Fatmir Kqiku, DXC Technologies
Fatmir Kqiku, Robotics Advisory Leader Central+North Europe bei DXC Technology: "Die Roboter-Automation ist auf dem Sprung, das Backoffice zu erobern. Wie bereits bei der verarbeitenden Industrie werden wir dabei eine technologische Revolution erleben – ineffiziente Prozesse werden maschinell erledigt. Der Kollege Mensch wird künftig von langweiligen Routineaufgaben entlastet und kann sich verstärkt Aufgaben widmen, bei denen es auf menschliche Stärken entscheidend ankommt."

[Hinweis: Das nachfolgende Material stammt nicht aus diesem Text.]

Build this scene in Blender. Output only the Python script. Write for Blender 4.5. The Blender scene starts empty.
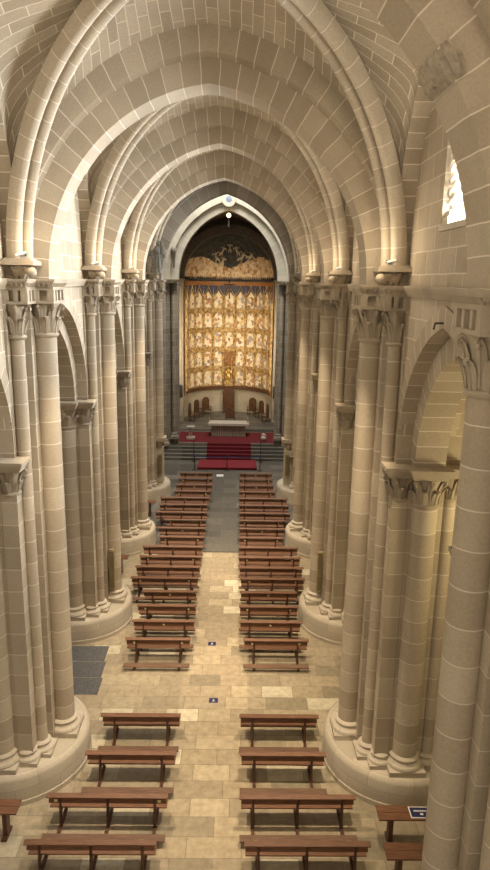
import bpy, bmesh, math, random
from math import sin, cos, pi, sqrt, atan2, radians
from mathutils import Vector, Matrix
random.seed(7)
S = bpy.context.scene
COL = S.collection

# ------------------------------------------------------------------ mesh builder
class MB:
    def __init__(s): s.v=[]; s.f=[]; s.uv=[]; s.flip=False
    def add(s, vs, fs, uvs=None):
        o=len(s.v); s.v+= [tuple(v) for v in vs]
        for i,f in enumerate(fs):
            s.f.append([o+k for k in f]); s.uv.append(uvs[i] if uvs else None)
    def box(s,x0,x1,y0,y1,z0,z1):
        if x0>x1:x0,x1=x1,x0
        if y0>y1:y0,y1=y1,y0
        vs=[(x,y,z) for z in(z0,z1) for y in(y0,y1) for x in(x0,x1)]
        s.add(vs,[(0,2,3,1),(4,5,7,6),(0,1,5,4),(2,6,7,3),(0,4,6,2),(1,3,7,5)])
        return s
    def lathe(s,cx,cy,prof,n=20,a0=0,a1=2*pi,u0=0.,sx=1,sy=1):
        full=abs(a1-a0-2*pi)<1e-6; vs=[]; m=len(prof)
        na=n if full else n+1
        for i in range(na):
            a=a0+(a1-a0)*i/n
            for r,z in prof: vs.append((cx+r*cos(a)*sx,cy+r*sin(a)*sy,z))
        fs=[];uv=[]
        R=max(p[0] for p in prof)
        ln=[0]
        for j in range(1,m): ln.append(ln[-1]+math.hypot(prof[j][0]-prof[j-1][0],prof[j][1]-prof[j-1][1]))
        vert=abs(prof[-1][1]-prof[0][1])>.6*ln[-1]
        for i in range(n):
            i2=(i+1)%na if full else i+1
            for j in range(m-1):
                fs.append((i*m+j,i2*m+j,i2*m+j+1,i*m+j+1))
                ua=u0+(a1-a0)*i/n*R; ub=u0+(a1-a0)*(i+1)/n*R
                va,vb=(prof[j][1],prof[j+1][1]) if vert else (ln[j],ln[j+1])
                uv.append([(ua,va),(ub,va),(ub,vb),(ua,vb)])
        s.add(vs,fs,uv)
        if full:
            for j in (0,m-1):
                if prof[j][0]>1e-4: s.add([vs[i*m+j] for i in range(na)],[tuple(range(na))] if j else [tuple(range(na))[::-1]])
        return s
    def cyl(s,cx,cy,z0,z1,r,n=16): return s.lathe(cx,cy,[(r,z0),(r,z1)],n)
    def prism(s,poly,z0,z1):
        n=len(poly)
        vs=[(x,y,z0) for x,y in poly]+[(x,y,z1) for x,y in poly]
        fs=[tuple(range(n))[::-1],tuple(range(n,2*n))]+[(i,(i+1)%n,n+(i+1)%n,n+i) for i in range(n)]
        s.add(vs,fs); return s
    def tube(s,pts,r,n=8,flat=1.0,side=None,caps=True):
        # r number or list; flat = thickness ratio along 'normal'; side = fixed lateral vector
        P=[Vector(p) for p in pts]; m=len(P); vs=[]
        if not isinstance(r,(list,tuple)): r=[r]*m
        L=[0]
        for i in range(1,m): L.append(L[-1]+(P[i]-P[i-1]).length)
        prev=None
        for i in range(m):
            t=(P[min(i+1,m-1)]-P[max(i-1,0)]).normalized()
            if side is not None: a=Vector(side)
            else:
                a=prev if prev is not None else (Vector((0,0,1)) if abs(t.z)<.9 else Vector((1,0,0)))
            a=(a-t*a.dot(t)).normalized(); prev=a
            b=t.cross(a)
            for k in range(n):
                q=2*pi*k/n; vs.append(P[i]+a*cos(q)*r[i]+b*sin(q)*r[i]*flat)
        fs=[];uv=[]
        for i in range(m-1):
            for k in range(n):
                k2=(k+1)%n
                fs.append((i*n+k,i*n+k2,(i+1)*n+k2,(i+1)*n+k))
                w=2*pi*max(r)/n
                uv.append([(k*w,L[i]),((k+1)*w,L[i]),((k+1)*w,L[i+1]),(k*w,L[i+1])])
        s.add(vs,fs,uv)
        if caps:
            s.add(vs[:n],[tuple(range(n))[::-1]]); s.add(vs[-n:],[tuple(range(n))])
        return s
    def sphere(s,c,r,n=10,sz=1,sx=1,sy=1):
        m=max(4,n//2+1)
        prof=[(max(1e-5,r*sin(pi*j/m)),c[2]-r*sz*cos(pi*j/m)) for j in range(m+1)]
        s.lathe(c[0],c[1],prof,n,sx=sx,sy=sy); return s
    def grid(s,fn,nu,nv,uvfn=None,off=0):
        vs=[fn(i/nu,j/nv) for i in range(nu+1) for j in range(nv+1)]
        fs=[];uv=[]
        for i in range(nu):
            for j in range(nv):
                fs.append((i*(nv+1)+j,(i+1)*(nv+1)+j,(i+1)*(nv+1)+j+1,i*(nv+1)+j+1))
                if uvfn: uv.append([uvfn(i/nu,j/nv),uvfn((i+1)/nu,j/nv),uvfn((i+1)/nu,(j+1)/nv),uvfn(i/nu,(j+1)/nv)])
        s.add(vs,fs,uv if uvfn else None); return s
    def xform(s,M,start=0):
        for i in range(start,len(s.v)): s.v[i]=tuple(M@Vector(s.v[i]))
        return s
    def mirror(s,sg,x0=0.):
        if sg<0: s.v=[(-v[0],v[1],v[2]) for v in s.v]; s.f=[f[::-1] for f in s.f]; s.uv=[u[::-1] if u else None for u in s.uv]
        return s
    def mesh(s,name,mat,angle=38,recalc=True):
        me=bpy.data.meshes.new(name); me.from_pydata(s.v,[],s.f)
        ul=me.uv_layers.new(name='uv')
        for p,u in zip(me.polygons,s.uv):
            if u:
                for li,c in zip(p.loop_indices,u): ul.data[li].uv=c
            else:
                n=p.normal
                ax=max(range(3),key=lambda k:abs(n[k]))
                for li in p.loop_indices:
                    c=me.vertices[me.loops[li].vertex_index].co
                    ul.data[li].uv=(c.y,c.z) if ax==0 else ((c.x,c.z) if ax==1 else (c.x,c.y))
        if recalc:
            bm=bmesh.new(); bm.from_mesh(me); bmesh.ops.recalc_face_normals(bm,faces=bm.faces); bm.to_mesh(me); bm.free()
        for p in me.polygons: p.use_smooth=True
        me.set_sharp_from_angle(angle=radians(angle))
        for m in (mat if isinstance(mat,(list,tuple)) else [mat]): me.materials.append(m)
        return me
    def build(s,name,mat,parent=None,origin=None,**k):
        if origin is not None:
            o3=Vector(origin); s.v=[tuple(Vector(v)-o3) for v in s.v]
        me=s.mesh(name,mat,**k)
        o=bpy.data.objects.new(name,me); COL.objects.link(o)
        if parent: o.parent=parent
        if origin is not None: o.location=origin
        return o

def empty(name,loc=(0,0,0),rz=0):
    o=bpy.data.objects.new(name,None); COL.objects.link(o); o.location=loc; o.rotation_euler=(0,0,rz); o.empty_display_size=.2; return o
def tag(o,label,cat,group=None,kind=None):
    o['label']=label; o['category']=cat
    if group: o['group']=group
    if kind: o['kind']=kind
    return o
def struct(o,label=None):
    o['kind']='structure'
    if label: o['label']=label
    return o
def kids(o): return [c for c in bpy.data.objects if c.parent==o]
def copy_tree(o,parent=None,children=None):
    c=o.copy(); COL.objects.link(c)
    if parent: c.parent=parent
    for ch in list(o.children): copy_tree(ch,c)
    return c

# ------------------------------------------------------------------ materials
def newmat(name):
    m=bpy.data.materials.new(name); m.use_nodes=True; nt=m.node_tree; nt.nodes.clear()
    out=nt.nodes.new('ShaderNodeOutputMaterial'); b=nt.nodes.new('ShaderNodeBsdfPrincipled')
    nt.links.new(b.outputs[0],out.inputs[0]); return m,nt,b
def N(nt,t,**k):
    n=nt.nodes.new(t)
    for a,v in k.items():
        if a.startswith('i_'): n.inputs[a[2:].replace('_',' ')].default_value=v
        else: setattr(n,a,v)
    return n
def ramp(nt,stops,interp='LINEAR'):
    n=nt.nodes.new('ShaderNodeValToRGB'); r=n.color_ramp; r.interpolation=interp
    while len(r.elements)<len(stops): r.elements.new(.5)
    for e,(p,c) in zip(r.elements,stops): e.position=p; e.color=(*c,1)
    return n
def mix(nt,a,b,f,mode='MIX'):
    n=nt.nodes.new('ShaderNodeMix'); n.data_type='RGBA'; n.blend_type=mode
    for sock,v in ((n.inputs[0],f),(n.inputs[6],a),(n.inputs[7],b)):
        if hasattr(v,'is_linked'): nt.links.new(v,sock)
        elif isinstance(v,(int,float)): sock.default_value=v
        else: sock.default_value=(*v,1)
    return n.outputs[2]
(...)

Christian Langer, Lufthansa
Christian Langer, Vice President Digital Strategy, Innovation and Transformation, Lufthansa Group, und Vice President Digital Fleet Solutions, Lufthansa Technik: "Was sind die Wachstumsinitiativen mit hohem Potenzial, die eines Tages zu neuen, eigenständigen Geschäftsbereichen werden könnten? Welche Chancen bietet die Verwandlung von internen (Planung-)Prozessen zu eigenständigen Geschäftsmodellen? Wie entwickeln wir die tägliche Arbeit mit einer experimentellen und iterativen Denkweise weiter? Und – welcher Input, welche Technologie, welche Konferenz und welcher Beraterbeitrag helfen wirklich weiter?"
Matthias Frühauf, Veeam
Matthias Frühauf, Director Technical Sales CEMEA bei Veeam: "Die Verfügbarkeit von Services – egal wo sie betreiben werden – ist ein Schlüsselelement für erfolgreiche Go-to-Market Strategien. Die Toleranz gegenüber Ausfällen ist gleich Null – egal ob bei Kunden, Usern oder Stakeholdern im eigenen Unternehmen."